Port of Savannah ships in another good year as Charleston works to catchup

Flickr user Dr. Jaus
TEU containers doing their thing.

With the fiscal year having recently ended, on Thursday the Georgia Ports Authority held an upbeat State of the Ports Address.

In all the authority saw records for total tonnage, containers, and autos.

"Strong growth in break-bulk and auto cargoes complemented record volumes in total tonnage and container traffic," said Executive Director Curtis J. Foltz. 

At the Port of Savannah 2,982,467 TEU containers were moved, that's 1.9 percent growth over FY2011 for 55,221 more containers.

The news comes as a a political battle plays out over the deepening of water channels for the next generation of mega cargo ships, and the once leading Port of Charleston continues to lag behind. 

For its part, the Port of Charleston leaders announced an investment plan of $1.3 billion over the next 10 years.

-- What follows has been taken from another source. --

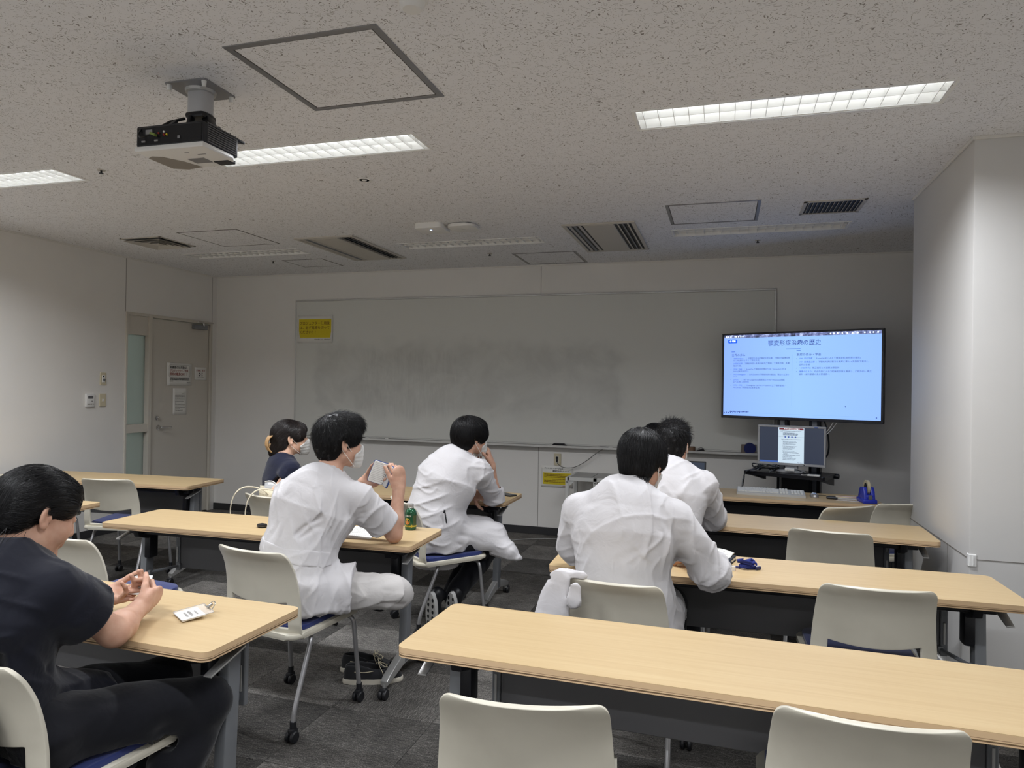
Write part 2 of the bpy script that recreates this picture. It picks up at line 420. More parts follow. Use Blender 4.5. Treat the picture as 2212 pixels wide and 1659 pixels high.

It also said that this August it was one of the fastest-growing top 10 U.S. container ports for the first six months of 2012, seeing container volume grow by 7.4%. Still, for the whole fiscal year the port was up only 3.5%, handling 1.43 million TEU containers.

That's only half as busy as the Port of Savannah.

The Charleston ports also saw break-bulk volumes grow 21%, with 863,471 tons being handled.

Meanwhile a long promised bi-state Jasper County port remains largely on hold.